Breach of Fiduciary Duty
Assisting Birmingham Companies with Breach of Fiduciary Duty Claims
Individuals who serve as officers and directors of a Michigan corporation owe fiduciary duties to shareholders of the corporation. Fiduciaries are individuals whom the corporation either employs as an officer or whom the shareholders of the corporation duly elect to serve as a director. Directors are individuals who have the authority to act on behalf of the corporation’s shareholders.
In the State of Michigan, directors and officers of a corporation have a legal duty to act in the shareholders’ best interests. When directors and officers fail to do this, they may have breached their fiduciary duties. Birmingham breach of fiduciary lawyer Maxwell Goss of Maxwell Goss Law can assist you with resolving a breach of fiduciary duty dispute, and if necessary, with litigating the dispute in court to a favorable conclusion.
Types of Fiduciary Duties
There are several types of fiduciary duties that are applicable to corporate officers and directors in Michigan. Some of these fiduciary duties can be found in Michigan’s common law. Other duties, however, are from the Michigan Business Corporation Act. The most common types of fiduciary duties owed by corporate directors and officers to the shareholders of a corporation include the following:
- Duty of care – Pursuant to the duty of care, corporate directors and officers must remain informed about all of the corporation’s activities at all times.
- Duty of loyalty – Pursuant to the duty of loyalty, the corporate officers and directors must act in the shareholders’ best interests
- Duty of good faith and fair dealing – Pursuant to the duty of good faith and fair dealing, a corporate officer or director must not take any action that would consciously harm the company.

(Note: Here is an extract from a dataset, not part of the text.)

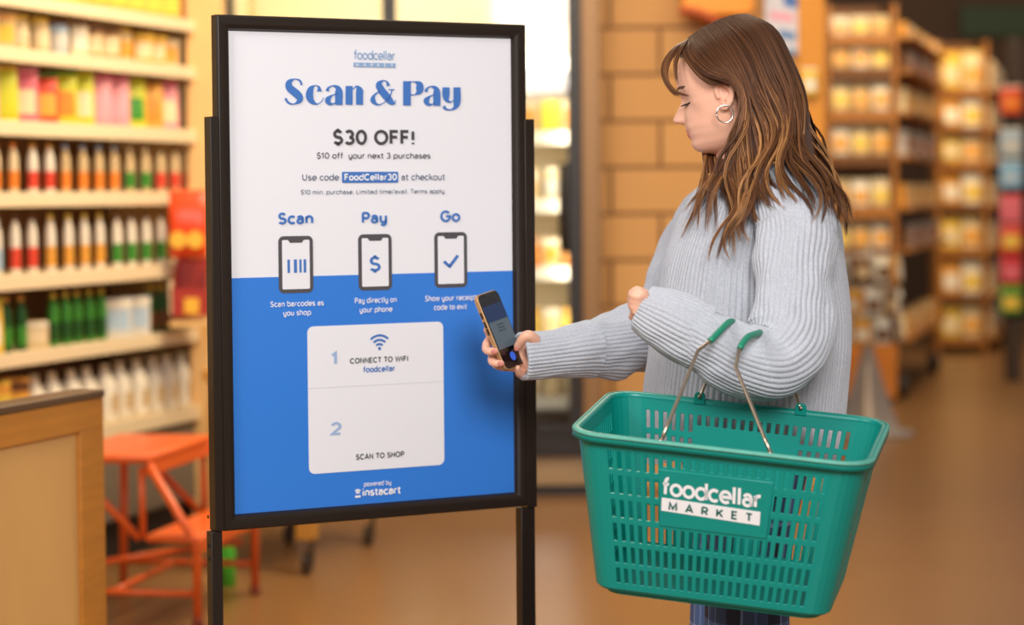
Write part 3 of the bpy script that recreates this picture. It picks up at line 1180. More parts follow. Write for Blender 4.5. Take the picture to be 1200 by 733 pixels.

Applicability of the Business Judgment Rule to Corporate Officers and Directors
In some instances, the Business Judgment Rule may be applicable to the officers and directors of a corporation. Under the Business Judgement Rule, these individuals may not be responsible for every single bad decision that they make during the time when they are working for the corporation. In order for a corporate officer or director to escape liability, he or she must have made an informed decision, acted in good faith, and honestly believed under the circumstances that the authorized action or actions were in the corporation’s best interests.